Why we're abandoning SQLCE based tests
For a while now we’ve been using either in memory SQLite or SQLCE databases for our integration tests. It is all pretty simple we spin up a new instance of the database, load in a part of our schema, populate it with a few test records and run our repositories against it. The database is destroyed and created for each test. The in memory version of SQLite was particularly quick and we could run our tests in a few seconds.

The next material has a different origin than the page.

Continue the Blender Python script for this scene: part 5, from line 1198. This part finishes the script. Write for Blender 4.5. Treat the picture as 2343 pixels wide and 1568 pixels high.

The problem was that the dialect of SQL that SQLite and SQLCE speak is slightly different from the dialect that SQL Server 2008 speaks. This wasn’t a big problem when we were building our schemas through NHibernate as it supports outputting tables and queries in a variety of different dialects. In our latest project we move to using Dapper. Instead of creating our schema through a series of fluent configurations as we did with NHibernate we used a database project. This allowed us much finer grained control over what was created in the database but it meant that we were more closely tied to the database technology.
For a while we wrote transformations for our create table scripts and queries which would translate them into SQLCE’s version of TSQL. This code grew more and more complicated and eventually we realized that we were trading developer time for computer time, which is a terrible idea. Computers are cheap and developers are expensive. The class of tests we were writing weren’t unit tests they were integration tests so they could take longer to run without having a large impact on development. We were also testing against a database which wouldn’t be used in production. We could have all sorts ofsubtlebugs in our SQL and we would never know about it, at least not until it was too late.
Instead we’ve started mounting a database on a real version of SQL Server 2008 R2, the same thing we’re using in production. The tests do indeed run slower as each one pays a few seconds of start up cost more than it did with the in memory database. We consider the move to be a really good one as it gets us closer to having reliable tests of the entire stack.